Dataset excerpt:
* * *

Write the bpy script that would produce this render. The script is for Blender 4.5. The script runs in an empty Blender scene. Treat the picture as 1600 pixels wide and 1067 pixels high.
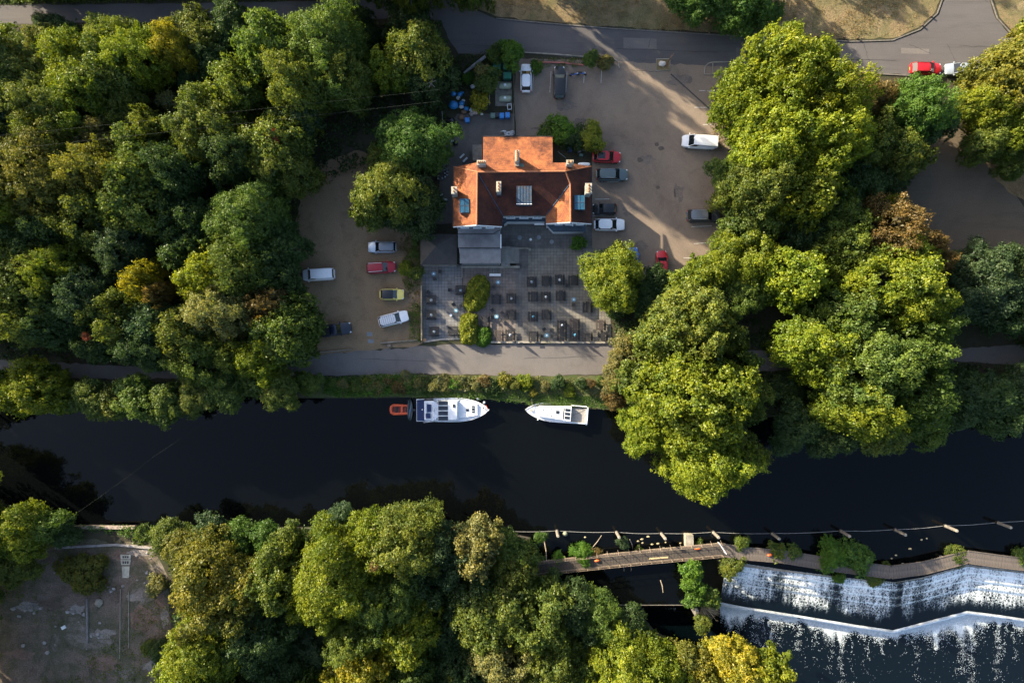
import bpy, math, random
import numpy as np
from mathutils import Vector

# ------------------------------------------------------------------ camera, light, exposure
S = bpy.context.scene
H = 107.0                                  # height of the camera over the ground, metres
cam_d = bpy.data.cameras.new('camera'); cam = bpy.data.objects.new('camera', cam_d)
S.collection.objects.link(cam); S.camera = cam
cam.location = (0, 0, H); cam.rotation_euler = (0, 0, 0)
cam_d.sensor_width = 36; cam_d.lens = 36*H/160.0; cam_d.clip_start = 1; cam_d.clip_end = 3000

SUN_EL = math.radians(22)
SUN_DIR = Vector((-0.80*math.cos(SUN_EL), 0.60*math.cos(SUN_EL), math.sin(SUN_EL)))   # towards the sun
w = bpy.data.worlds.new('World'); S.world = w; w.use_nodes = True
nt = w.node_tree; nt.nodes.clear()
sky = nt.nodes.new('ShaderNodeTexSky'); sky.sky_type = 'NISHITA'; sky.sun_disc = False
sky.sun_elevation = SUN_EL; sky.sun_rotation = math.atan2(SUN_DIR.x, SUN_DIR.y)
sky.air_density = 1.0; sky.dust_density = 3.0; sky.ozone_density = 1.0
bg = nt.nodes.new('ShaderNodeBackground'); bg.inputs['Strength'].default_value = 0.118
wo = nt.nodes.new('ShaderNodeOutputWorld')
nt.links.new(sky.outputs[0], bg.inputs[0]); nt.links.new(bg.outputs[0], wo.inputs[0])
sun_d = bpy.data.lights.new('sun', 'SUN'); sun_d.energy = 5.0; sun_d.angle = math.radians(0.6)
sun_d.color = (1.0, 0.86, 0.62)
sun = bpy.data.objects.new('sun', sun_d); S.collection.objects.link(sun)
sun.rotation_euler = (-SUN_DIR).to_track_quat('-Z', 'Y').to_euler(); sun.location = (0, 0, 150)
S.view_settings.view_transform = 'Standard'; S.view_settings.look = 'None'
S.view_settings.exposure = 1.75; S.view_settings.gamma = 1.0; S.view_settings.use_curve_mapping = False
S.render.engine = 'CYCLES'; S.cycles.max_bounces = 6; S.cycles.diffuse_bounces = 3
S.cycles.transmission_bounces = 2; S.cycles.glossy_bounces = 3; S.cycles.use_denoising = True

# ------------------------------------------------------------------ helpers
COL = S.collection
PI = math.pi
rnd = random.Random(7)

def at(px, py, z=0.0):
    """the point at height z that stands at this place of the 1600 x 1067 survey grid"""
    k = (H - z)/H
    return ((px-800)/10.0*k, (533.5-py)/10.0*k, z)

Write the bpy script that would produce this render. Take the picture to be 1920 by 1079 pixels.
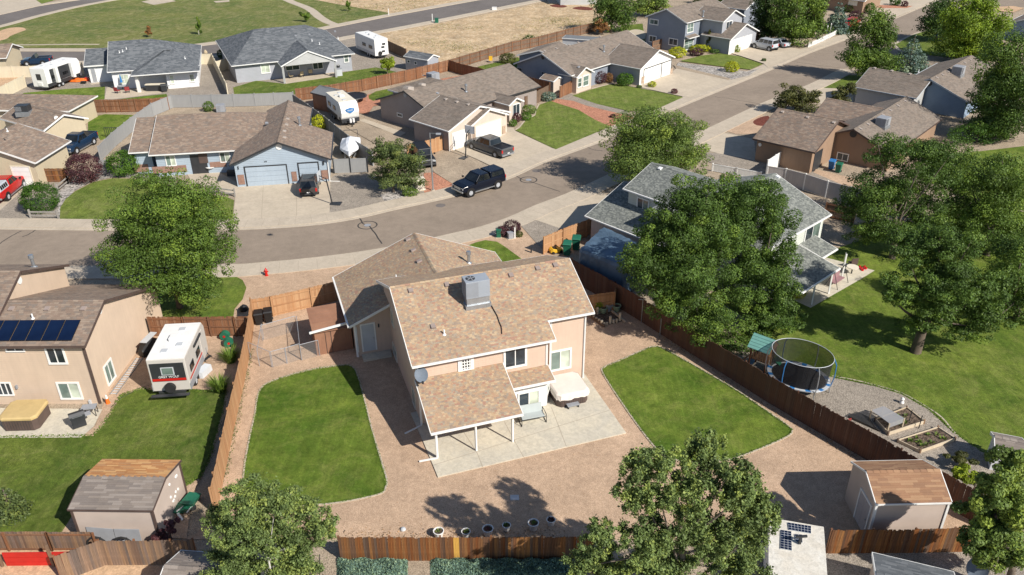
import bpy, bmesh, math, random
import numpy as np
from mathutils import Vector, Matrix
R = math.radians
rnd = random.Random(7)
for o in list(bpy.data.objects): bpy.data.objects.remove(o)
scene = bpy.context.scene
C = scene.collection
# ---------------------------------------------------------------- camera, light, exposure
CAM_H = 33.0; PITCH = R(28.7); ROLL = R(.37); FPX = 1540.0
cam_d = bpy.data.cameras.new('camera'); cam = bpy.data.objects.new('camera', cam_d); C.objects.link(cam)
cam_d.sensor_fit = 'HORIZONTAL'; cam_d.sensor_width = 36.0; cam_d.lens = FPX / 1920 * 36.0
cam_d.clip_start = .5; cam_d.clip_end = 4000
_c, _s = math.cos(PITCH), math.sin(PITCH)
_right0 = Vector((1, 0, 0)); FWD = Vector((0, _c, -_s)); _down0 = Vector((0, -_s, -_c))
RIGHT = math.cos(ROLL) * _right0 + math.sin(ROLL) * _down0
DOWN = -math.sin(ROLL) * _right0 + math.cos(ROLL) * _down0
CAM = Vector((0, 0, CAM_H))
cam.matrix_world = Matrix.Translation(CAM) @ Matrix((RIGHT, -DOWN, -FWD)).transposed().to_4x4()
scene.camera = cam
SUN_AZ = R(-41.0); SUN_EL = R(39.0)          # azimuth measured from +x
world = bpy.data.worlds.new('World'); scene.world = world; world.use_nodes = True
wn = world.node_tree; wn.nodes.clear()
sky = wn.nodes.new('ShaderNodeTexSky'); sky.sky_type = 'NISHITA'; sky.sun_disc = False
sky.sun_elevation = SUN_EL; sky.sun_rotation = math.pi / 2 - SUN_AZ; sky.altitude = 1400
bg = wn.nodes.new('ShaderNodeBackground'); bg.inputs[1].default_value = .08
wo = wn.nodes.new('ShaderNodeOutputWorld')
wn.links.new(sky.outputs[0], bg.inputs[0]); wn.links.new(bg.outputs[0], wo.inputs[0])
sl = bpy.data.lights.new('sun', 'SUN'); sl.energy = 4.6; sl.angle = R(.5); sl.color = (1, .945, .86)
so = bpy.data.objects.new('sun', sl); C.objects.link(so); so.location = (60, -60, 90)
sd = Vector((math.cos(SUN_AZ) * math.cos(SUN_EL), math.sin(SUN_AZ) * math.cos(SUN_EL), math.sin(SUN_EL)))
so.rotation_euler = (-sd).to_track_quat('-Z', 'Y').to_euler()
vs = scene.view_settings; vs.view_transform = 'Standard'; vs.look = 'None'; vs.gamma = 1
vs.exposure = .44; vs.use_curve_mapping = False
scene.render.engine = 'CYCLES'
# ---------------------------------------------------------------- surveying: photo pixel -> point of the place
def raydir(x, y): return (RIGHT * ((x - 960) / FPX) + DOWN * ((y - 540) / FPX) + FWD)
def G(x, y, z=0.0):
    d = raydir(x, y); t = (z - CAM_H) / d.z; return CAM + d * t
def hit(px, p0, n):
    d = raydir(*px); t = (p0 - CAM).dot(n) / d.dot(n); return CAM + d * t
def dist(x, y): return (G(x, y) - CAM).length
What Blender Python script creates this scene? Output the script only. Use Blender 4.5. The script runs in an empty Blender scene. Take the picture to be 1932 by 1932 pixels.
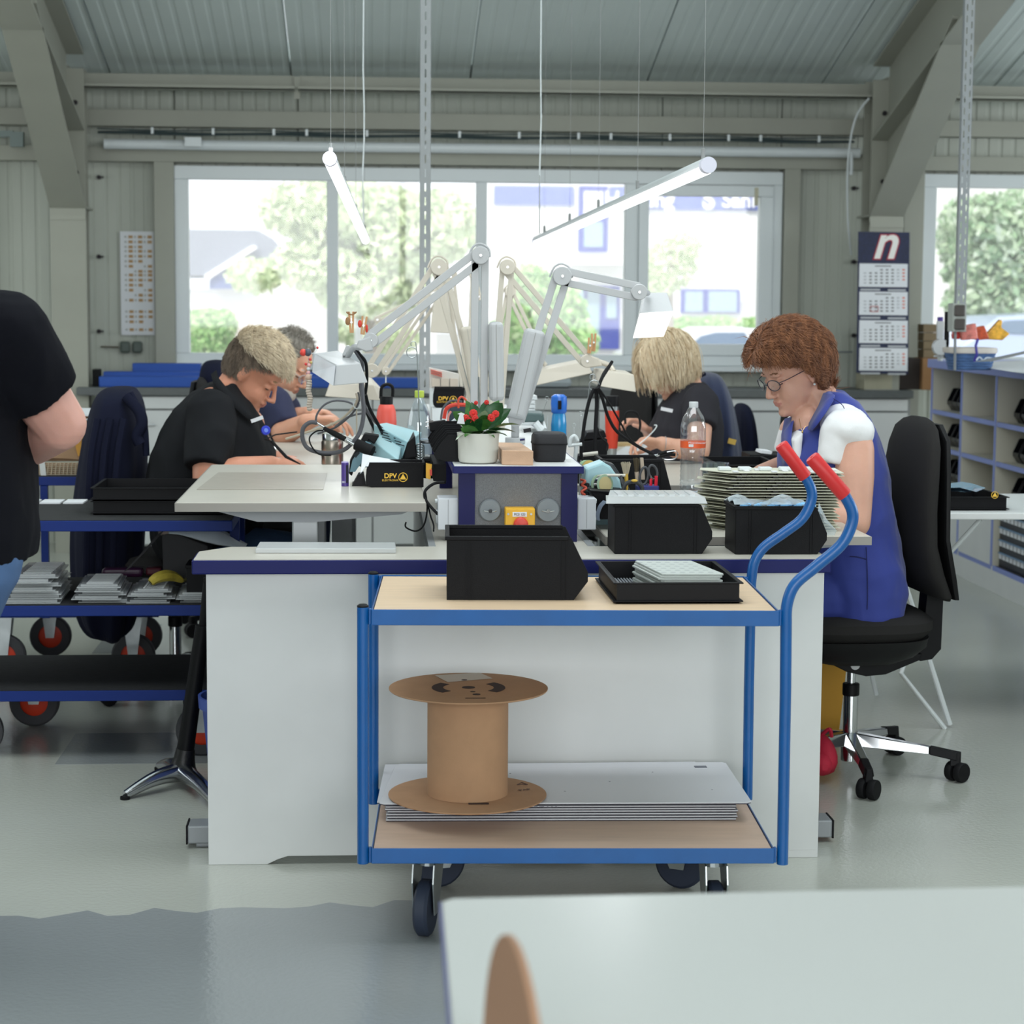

* * *

What you should do: Copy each line exactly, and leave the pictures out of your copy.

Expected answer:
Write the bpy script that would produce this render. The script is for Blender 4.5. The script runs in an empty Blender scene. Treat the picture as 1600 pixels wide and 1067 pixels high.
import bpy, math, random
import numpy as np
from mathutils import Vector

# ------------------------------------------------------------------ camera, light, exposure
S = bpy.context.scene
H = 107.0                                  # height of the camera over the ground, metres
cam_d = bpy.data.cameras.new('camera'); cam = bpy.data.objects.new('camera', cam_d)
S.collection.objects.link(cam); S.camera = cam
cam.location = (0, 0, H); cam.rotation_euler = (0, 0, 0)
cam_d.sensor_width = 36; cam_d.lens = 36*H/160.0; cam_d.clip_start = 1; cam_d.clip_end = 3000

SUN_EL = math.radians(22)
SUN_DIR = Vector((-0.80*math.cos(SUN_EL), 0.60*math.cos(SUN_EL), math.sin(SUN_EL)))   # towards the sun
w = bpy.data.worlds.new('World'); S.world = w; w.use_nodes = True
nt = w.node_tree; nt.nodes.clear()
sky = nt.nodes.new('ShaderNodeTexSky'); sky.sky_type = 'NISHITA'; sky.sun_disc = False
sky.sun_elevation = SUN_EL; sky.sun_rotation = math.atan2(SUN_DIR.x, SUN_DIR.y)
sky.air_density = 1.0; sky.dust_density = 3.0; sky.ozone_density = 1.0
bg = nt.nodes.new('ShaderNodeBackground'); bg.inputs['Strength'].default_value = 0.118
wo = nt.nodes.new('ShaderNodeOutputWorld')
nt.links.new(sky.outputs[0], bg.inputs[0]); nt.links.new(bg.outputs[0], wo.inputs[0])
sun_d = bpy.data.lights.new('sun', 'SUN'); sun_d.energy = 5.0; sun_d.angle = math.radians(0.6)
sun_d.color = (1.0, 0.86, 0.62)
sun = bpy.data.objects.new('sun', sun_d); S.collection.objects.link(sun)
sun.rotation_euler = (-SUN_DIR).to_track_quat('-Z', 'Y').to_euler(); sun.location = (0, 0, 150)
S.view_settings.view_transform = 'Standard'; S.view_settings.look = 'None'
S.view_settings.exposure = 1.75; S.view_settings.gamma = 1.0; S.view_settings.use_curve_mapping = False
S.render.engine = 'CYCLES'; S.cycles.max_bounces = 6; S.cycles.diffuse_bounces = 3
S.cycles.transmission_bounces = 2; S.cycles.glossy_bounces = 3; S.cycles.use_denoising = True

# ------------------------------------------------------------------ helpers
COL = S.collection
PI = math.pi
rnd = random.Random(7)

def at(px, py, z=0.0):
    """the point at height z that stands at this place of the 1600 x 1067 survey grid"""
    k = (H - z)/H
    return ((px-800)/10.0*k, (533.5-py)/10.0*k, z)

Write the bpy script that would produce this render. Take the picture to be 1920 by 1079 pixels.
import bpy, bmesh, math, random
import numpy as np
from mathutils import Vector, Matrix
R = math.radians
rnd = random.Random(7)
for o in list(bpy.data.objects): bpy.data.objects.remove(o)
scene = bpy.context.scene
C = scene.collection
# ---------------------------------------------------------------- camera, light, exposure
CAM_H = 33.0; PITCH = R(28.7); ROLL = R(.37); FPX = 1540.0
cam_d = bpy.data.cameras.new('camera'); cam = bpy.data.objects.new('camera', cam_d); C.objects.link(cam)
cam_d.sensor_fit = 'HORIZONTAL'; cam_d.sensor_width = 36.0; cam_d.lens = FPX / 1920 * 36.0
cam_d.clip_start = .5; cam_d.clip_end = 4000
_c, _s = math.cos(PITCH), math.sin(PITCH)
_right0 = Vector((1, 0, 0)); FWD = Vector((0, _c, -_s)); _down0 = Vector((0, -_s, -_c))
RIGHT = math.cos(ROLL) * _right0 + math.sin(ROLL) * _down0
DOWN = -math.sin(ROLL) * _right0 + math.cos(ROLL) * _down0
CAM = Vector((0, 0, CAM_H))
cam.matrix_world = Matrix.Translation(CAM) @ Matrix((RIGHT, -DOWN, -FWD)).transposed().to_4x4()
scene.camera = cam
SUN_AZ = R(-41.0); SUN_EL = R(39.0)          # azimuth measured from +x
world = bpy.data.worlds.new('World'); scene.world = world; world.use_nodes = True
wn = world.node_tree; wn.nodes.clear()
sky = wn.nodes.new('ShaderNodeTexSky'); sky.sky_type = 'NISHITA'; sky.sun_disc = False
sky.sun_elevation = SUN_EL; sky.sun_rotation = math.pi / 2 - SUN_AZ; sky.altitude = 1400
bg = wn.nodes.new('ShaderNodeBackground'); bg.inputs[1].default_value = .08
wo = wn.nodes.new('ShaderNodeOutputWorld')
wn.links.new(sky.outputs[0], bg.inputs[0]); wn.links.new(bg.outputs[0], wo.inputs[0])
sl = bpy.data.lights.new('sun', 'SUN'); sl.energy = 4.6; sl.angle = R(.5); sl.color = (1, .945, .86)
so = bpy.data.objects.new('sun', sl); C.objects.link(so); so.location = (60, -60, 90)
sd = Vector((math.cos(SUN_AZ) * math.cos(SUN_EL), math.sin(SUN_AZ) * math.cos(SUN_EL), math.sin(SUN_EL)))
so.rotation_euler = (-sd).to_track_quat('-Z', 'Y').to_euler()
vs = scene.view_settings; vs.view_transform = 'Standard'; vs.look = 'None'; vs.gamma = 1
vs.exposure = .44; vs.use_curve_mapping = False
scene.render.engine = 'CYCLES'
# ---------------------------------------------------------------- surveying: photo pixel -> point of the place
def raydir(x, y): return (RIGHT * ((x - 960) / FPX) + DOWN * ((y - 540) / FPX) + FWD)
def G(x, y, z=0.0):
    d = raydir(x, y); t = (z - CAM_H) / d.z; return CAM + d * t
def hit(px, p0, n):
    d = raydir(*px); t = (p0 - CAM).dot(n) / d.dot(n); return CAM + d * t
def dist(x, y): return (G(x, y) - CAM).length
What Blender Python script creates this scene? Output the script only. Use Blender 4.5. The script runs in an empty Blender scene. Take the picture to be 1932 by 1932 pixels.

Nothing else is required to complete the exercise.